I have a dream

The civil rights leader Martin Luther KI

FIFTY years ago this week, Dr. Martin Luther King Jr. led a civil rights march on Washington and the world heard his “I Have a Dream” speech for the first time.

It may be the most famous speech of the 20th century.

The event was attended by more than 200,000. Among those present: a planeload of stars from Hollywood, including Marlon Brando, Harry Belafonte and Charlton Heston.

Peter, Paul and Mary, Joan Baez, Bob Dylan and Marian Anderson were King’s opening acts.

King was the last of 16 speakers. At first his delivery was unremarkable. Then
singer Mahalia Jackson, standing near him, spontaneously shouted: ”Tell them about the dream, Martin!”

He paused, and then produced one of the defining speeches of the 20th century..


13 thoughts on “I have a dream

  1. I live in Birmingham, AL. I was 8 in 1963. I have been through the park where there are the statues of german shepherds lunging with teeth bared. You can walk through them to get a feel of what it was like for those who lived it. This weekend I toured the museum for the first time. Honestly, I didn’t realize it was the 50th anniversary until I walked into the building and saw the signs.
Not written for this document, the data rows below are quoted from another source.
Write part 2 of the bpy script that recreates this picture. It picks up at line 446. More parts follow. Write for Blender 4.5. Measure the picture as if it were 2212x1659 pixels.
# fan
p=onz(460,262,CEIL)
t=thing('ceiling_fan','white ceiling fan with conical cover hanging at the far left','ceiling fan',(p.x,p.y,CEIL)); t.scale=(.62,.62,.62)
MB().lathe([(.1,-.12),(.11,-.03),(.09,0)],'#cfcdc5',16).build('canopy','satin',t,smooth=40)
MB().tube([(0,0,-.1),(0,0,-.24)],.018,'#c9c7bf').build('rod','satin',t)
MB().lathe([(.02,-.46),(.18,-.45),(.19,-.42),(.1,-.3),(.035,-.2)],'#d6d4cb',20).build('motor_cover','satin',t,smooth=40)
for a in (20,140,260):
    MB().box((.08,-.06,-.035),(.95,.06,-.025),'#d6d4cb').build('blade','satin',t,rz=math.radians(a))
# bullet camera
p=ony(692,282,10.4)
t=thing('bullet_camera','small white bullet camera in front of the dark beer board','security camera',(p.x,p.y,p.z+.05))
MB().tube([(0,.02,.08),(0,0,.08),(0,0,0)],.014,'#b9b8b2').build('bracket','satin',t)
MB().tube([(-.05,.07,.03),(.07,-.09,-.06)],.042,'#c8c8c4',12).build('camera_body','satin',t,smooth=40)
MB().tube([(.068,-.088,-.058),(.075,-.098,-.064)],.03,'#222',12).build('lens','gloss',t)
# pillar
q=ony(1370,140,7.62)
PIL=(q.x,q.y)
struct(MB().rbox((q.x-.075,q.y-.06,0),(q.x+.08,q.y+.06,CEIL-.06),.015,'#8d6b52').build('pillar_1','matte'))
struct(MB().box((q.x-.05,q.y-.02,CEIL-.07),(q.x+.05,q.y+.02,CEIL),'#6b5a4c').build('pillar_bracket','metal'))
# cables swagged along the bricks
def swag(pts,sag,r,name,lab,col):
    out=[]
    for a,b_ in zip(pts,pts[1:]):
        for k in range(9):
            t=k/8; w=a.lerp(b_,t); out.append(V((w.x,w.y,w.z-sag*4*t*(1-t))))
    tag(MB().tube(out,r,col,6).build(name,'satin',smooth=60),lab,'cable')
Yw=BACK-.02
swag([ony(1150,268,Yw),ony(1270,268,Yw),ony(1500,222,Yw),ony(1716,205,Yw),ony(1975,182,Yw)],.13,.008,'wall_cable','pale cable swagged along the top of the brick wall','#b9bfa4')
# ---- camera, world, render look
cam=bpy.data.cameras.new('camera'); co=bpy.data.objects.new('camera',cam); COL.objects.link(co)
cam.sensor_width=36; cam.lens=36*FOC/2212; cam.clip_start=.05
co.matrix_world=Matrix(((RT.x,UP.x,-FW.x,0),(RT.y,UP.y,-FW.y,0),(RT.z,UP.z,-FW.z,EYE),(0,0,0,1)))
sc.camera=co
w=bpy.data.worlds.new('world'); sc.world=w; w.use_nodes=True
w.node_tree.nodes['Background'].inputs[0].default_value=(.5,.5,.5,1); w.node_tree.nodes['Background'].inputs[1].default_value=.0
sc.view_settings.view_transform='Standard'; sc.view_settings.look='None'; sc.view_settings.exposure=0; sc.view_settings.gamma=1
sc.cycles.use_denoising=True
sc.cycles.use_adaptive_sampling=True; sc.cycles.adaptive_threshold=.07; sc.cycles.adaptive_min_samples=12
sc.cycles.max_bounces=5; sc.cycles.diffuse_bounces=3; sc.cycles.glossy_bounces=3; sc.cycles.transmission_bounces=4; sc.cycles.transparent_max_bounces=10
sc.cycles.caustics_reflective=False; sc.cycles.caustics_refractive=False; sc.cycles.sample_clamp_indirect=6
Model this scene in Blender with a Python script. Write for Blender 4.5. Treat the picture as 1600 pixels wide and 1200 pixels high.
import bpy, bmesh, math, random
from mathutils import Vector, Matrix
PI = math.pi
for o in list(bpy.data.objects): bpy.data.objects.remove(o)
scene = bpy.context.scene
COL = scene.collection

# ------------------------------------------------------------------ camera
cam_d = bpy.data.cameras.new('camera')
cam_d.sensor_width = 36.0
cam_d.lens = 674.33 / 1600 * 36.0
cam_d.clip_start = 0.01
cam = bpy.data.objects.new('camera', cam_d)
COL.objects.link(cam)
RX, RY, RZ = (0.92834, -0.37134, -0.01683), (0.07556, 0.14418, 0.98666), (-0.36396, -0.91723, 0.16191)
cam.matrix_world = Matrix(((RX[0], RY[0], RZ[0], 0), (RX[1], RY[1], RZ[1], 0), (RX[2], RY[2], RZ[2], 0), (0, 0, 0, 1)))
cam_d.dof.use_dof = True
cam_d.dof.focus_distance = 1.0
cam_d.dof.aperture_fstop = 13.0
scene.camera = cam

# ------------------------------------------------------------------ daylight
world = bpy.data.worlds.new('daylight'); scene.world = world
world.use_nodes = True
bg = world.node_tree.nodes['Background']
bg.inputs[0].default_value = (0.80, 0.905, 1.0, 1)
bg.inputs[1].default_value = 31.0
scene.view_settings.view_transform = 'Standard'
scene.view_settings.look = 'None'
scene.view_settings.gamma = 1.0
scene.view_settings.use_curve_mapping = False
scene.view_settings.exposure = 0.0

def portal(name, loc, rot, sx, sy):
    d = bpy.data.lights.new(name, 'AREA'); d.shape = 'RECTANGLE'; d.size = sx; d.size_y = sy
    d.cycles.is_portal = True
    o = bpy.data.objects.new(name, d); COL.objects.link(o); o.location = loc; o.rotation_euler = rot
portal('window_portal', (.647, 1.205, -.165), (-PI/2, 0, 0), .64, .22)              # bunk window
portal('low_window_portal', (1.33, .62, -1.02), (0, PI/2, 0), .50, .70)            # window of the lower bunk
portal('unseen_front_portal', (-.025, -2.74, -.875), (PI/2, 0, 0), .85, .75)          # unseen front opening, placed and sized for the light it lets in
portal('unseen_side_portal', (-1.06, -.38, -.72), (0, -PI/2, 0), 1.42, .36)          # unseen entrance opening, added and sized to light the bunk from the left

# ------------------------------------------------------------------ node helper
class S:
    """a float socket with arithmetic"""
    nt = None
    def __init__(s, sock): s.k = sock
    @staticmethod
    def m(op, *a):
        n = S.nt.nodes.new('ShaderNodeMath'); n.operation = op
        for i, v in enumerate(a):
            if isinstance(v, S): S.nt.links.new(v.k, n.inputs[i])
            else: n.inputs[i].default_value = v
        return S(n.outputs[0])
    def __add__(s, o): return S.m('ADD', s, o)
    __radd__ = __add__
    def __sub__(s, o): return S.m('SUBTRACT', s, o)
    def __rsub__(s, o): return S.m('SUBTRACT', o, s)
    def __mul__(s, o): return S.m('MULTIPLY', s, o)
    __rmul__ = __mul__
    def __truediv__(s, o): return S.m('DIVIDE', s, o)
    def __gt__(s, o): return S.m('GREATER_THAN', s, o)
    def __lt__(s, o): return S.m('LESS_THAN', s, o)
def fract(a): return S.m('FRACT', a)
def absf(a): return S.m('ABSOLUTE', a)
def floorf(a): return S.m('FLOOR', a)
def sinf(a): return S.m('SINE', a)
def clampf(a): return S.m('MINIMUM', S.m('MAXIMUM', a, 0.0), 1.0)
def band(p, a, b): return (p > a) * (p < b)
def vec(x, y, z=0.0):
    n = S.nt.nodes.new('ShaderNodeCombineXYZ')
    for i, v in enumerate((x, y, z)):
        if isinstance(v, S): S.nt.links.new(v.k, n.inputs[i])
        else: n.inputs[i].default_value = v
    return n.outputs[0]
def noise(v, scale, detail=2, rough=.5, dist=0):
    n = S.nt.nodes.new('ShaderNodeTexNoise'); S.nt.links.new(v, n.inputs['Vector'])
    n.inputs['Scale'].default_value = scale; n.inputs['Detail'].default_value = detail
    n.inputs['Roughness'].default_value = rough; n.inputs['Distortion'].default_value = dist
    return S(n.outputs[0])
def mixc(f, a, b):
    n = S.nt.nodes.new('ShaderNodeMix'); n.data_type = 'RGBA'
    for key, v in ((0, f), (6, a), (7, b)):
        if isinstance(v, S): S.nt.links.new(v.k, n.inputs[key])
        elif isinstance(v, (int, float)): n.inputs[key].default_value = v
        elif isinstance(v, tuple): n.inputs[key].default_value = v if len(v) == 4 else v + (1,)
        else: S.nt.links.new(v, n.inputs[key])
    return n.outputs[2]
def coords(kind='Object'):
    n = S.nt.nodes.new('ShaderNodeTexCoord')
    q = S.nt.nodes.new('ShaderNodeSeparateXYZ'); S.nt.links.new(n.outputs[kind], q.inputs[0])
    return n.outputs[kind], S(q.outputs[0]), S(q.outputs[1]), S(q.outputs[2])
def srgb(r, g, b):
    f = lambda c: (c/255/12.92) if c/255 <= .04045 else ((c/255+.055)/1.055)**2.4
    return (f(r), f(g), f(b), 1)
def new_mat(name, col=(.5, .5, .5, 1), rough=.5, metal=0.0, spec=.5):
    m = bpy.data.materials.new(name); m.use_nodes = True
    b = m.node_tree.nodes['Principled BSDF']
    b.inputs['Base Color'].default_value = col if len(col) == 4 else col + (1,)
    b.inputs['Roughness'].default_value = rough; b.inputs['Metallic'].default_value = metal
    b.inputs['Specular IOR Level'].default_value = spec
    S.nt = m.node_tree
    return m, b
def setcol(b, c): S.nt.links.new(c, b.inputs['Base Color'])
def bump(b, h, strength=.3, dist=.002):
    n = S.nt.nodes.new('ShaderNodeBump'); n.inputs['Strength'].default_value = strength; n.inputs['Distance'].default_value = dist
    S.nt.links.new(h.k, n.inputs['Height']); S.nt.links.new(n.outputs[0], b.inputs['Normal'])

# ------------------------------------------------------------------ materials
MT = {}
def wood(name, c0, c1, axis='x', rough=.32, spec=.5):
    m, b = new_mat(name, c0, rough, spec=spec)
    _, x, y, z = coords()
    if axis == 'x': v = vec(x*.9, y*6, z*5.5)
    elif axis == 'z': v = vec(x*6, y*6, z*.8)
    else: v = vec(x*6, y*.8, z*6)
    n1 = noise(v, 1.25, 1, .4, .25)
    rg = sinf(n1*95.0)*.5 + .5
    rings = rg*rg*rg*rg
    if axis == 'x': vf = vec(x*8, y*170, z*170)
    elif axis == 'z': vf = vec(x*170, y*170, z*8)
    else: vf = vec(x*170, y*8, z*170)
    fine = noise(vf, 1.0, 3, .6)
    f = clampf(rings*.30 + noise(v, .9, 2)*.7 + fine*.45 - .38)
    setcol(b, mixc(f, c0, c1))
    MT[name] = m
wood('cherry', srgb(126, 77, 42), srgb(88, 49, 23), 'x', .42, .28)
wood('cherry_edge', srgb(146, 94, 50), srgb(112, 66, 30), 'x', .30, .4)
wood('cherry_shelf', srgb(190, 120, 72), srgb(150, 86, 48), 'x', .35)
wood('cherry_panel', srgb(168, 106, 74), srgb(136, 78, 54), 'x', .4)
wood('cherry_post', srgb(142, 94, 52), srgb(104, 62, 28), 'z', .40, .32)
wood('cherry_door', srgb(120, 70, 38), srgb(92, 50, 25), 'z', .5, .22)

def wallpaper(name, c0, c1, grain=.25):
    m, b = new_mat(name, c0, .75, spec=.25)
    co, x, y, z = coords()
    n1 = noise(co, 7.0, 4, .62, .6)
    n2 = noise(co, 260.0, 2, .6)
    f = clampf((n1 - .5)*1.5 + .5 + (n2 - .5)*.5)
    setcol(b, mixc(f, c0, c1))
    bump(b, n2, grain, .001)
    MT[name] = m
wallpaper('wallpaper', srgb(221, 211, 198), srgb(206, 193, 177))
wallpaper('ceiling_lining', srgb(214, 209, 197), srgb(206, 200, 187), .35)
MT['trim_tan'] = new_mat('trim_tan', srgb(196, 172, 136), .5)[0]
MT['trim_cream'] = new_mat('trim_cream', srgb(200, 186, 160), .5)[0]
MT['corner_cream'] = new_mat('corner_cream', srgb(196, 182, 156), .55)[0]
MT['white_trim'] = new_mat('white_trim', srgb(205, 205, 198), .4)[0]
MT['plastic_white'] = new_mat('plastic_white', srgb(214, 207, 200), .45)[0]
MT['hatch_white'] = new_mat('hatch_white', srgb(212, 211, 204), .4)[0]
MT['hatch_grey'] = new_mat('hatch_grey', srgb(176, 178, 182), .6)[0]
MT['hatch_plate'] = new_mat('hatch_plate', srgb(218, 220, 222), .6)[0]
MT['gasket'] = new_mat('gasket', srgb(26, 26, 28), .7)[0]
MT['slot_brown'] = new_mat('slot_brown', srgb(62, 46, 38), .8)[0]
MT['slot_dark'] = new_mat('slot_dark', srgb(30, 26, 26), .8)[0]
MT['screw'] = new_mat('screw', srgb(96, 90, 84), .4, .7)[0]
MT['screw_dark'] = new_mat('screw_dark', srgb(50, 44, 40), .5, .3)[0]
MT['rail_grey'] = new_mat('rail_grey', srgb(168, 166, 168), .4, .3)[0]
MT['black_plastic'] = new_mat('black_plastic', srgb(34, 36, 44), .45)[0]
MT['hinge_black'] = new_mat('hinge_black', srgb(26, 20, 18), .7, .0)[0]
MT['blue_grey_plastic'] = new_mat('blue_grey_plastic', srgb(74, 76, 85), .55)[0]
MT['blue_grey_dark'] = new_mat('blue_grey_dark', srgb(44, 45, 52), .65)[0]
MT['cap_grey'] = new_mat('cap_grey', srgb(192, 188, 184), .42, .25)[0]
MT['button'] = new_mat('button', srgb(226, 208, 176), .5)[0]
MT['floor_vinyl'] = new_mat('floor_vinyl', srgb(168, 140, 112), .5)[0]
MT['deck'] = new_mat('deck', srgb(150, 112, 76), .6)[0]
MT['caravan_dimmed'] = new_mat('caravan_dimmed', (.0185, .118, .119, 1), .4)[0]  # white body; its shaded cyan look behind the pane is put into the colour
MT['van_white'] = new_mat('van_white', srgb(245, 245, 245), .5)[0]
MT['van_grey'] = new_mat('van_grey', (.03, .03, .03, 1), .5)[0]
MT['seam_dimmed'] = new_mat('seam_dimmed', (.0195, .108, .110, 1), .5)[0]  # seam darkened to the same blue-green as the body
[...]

It is well done.


  2. Martin Luther King says:
    “I had a dream…”
    Melbournians now say:
    “I had a nightmare,
    I had a nightmare that walking through Dandenong, black gangs would block my way, bash me if I challenge them for the right to walk past them. I had a nightmare that if a white fella bashes a black fella he would be crucified in the media. I had a nightmare that if a black fella bashes a white fella the media would not disclose the colour of the assailant. I had a nightmare that white is bad, black is good.”


      • No Bryan,

        Davinci lives in Australia and tells the truth.

        It’s like that over here in Perth too. I should know, my son was attacked by about 20 of them—Aboriginals, or our indigenous brothers if you prefer that I be politically correct. He had a machete held to his throat and threatened with his life if he did not hand over the silver chain around his neck. His mate took off and left him. It took me a long time to forgive his so-called mate! They smashed a bottle over him. Although shaken, bruised and battered, he lived to report the incident to the police. They told him that this gang was on the rampage leaving a trail of destruction and broken bodies, but it was never reported on the local news and if it had been you could be sure that the media would never say that they were Aboriginals.


      • Bad seeds in every race?

        Yep! But, thank God, there are so many good folk to compensate for the bad ones.

        The most profound and moving experience I ever had after that incident with my son was when hubby and I were having lunch on the only patch of grass on the footpath of a busy city street. Four Aboriginal men came near. One was extremely drunk and another just kept on looking at me. I started to feel uncomfortable and fearful, but, much to my family’s horror (our children were with us too but they took off when I spoke to the young Aboriginal man), I invited the group of men to sit with us and to share our lunch (sandwiches and fruit). To my surprise, the young man who couldn’t keep his eyes off me, asked if I was his aunty Margaret. No I replied, and although he seemed genuinely disappointed that I wasn’t, he sat down with us anyway and the others followed his lead.

        We talked a while (and bear in mind that I couldn’t believe what was happening), the young man asks whether we were Christians to which we replied yes,and then he asks if we could pray together. So we all stood up, formed a circle, joined hands and prayed the most wonderful, Spirit-led prayer that I had ever prayed, tears of healing and restoration rolling down my face, right there in the middle of a very busy city street!

        That Bryan, is our Wonderful Heavenly Father in action.

        That experience changed my prejudiced heart against our Indigenous brothers
        forever, praise be to our God. But I had to do my part, overcome my fears and wrong mindset, and trust that God was with me and my family and in that situation.

        That young man especially, was a beautiful soul, and so were his shy cousins. Even the blind drunk one gave me a present and expected nothing in return. I was stunned!


      • Gosh, I’ve only just now read your other new threads.

        This is how I know our Heavenly Father is real and that He indeed leads us by His Spirit. All honour and glory be unto our God.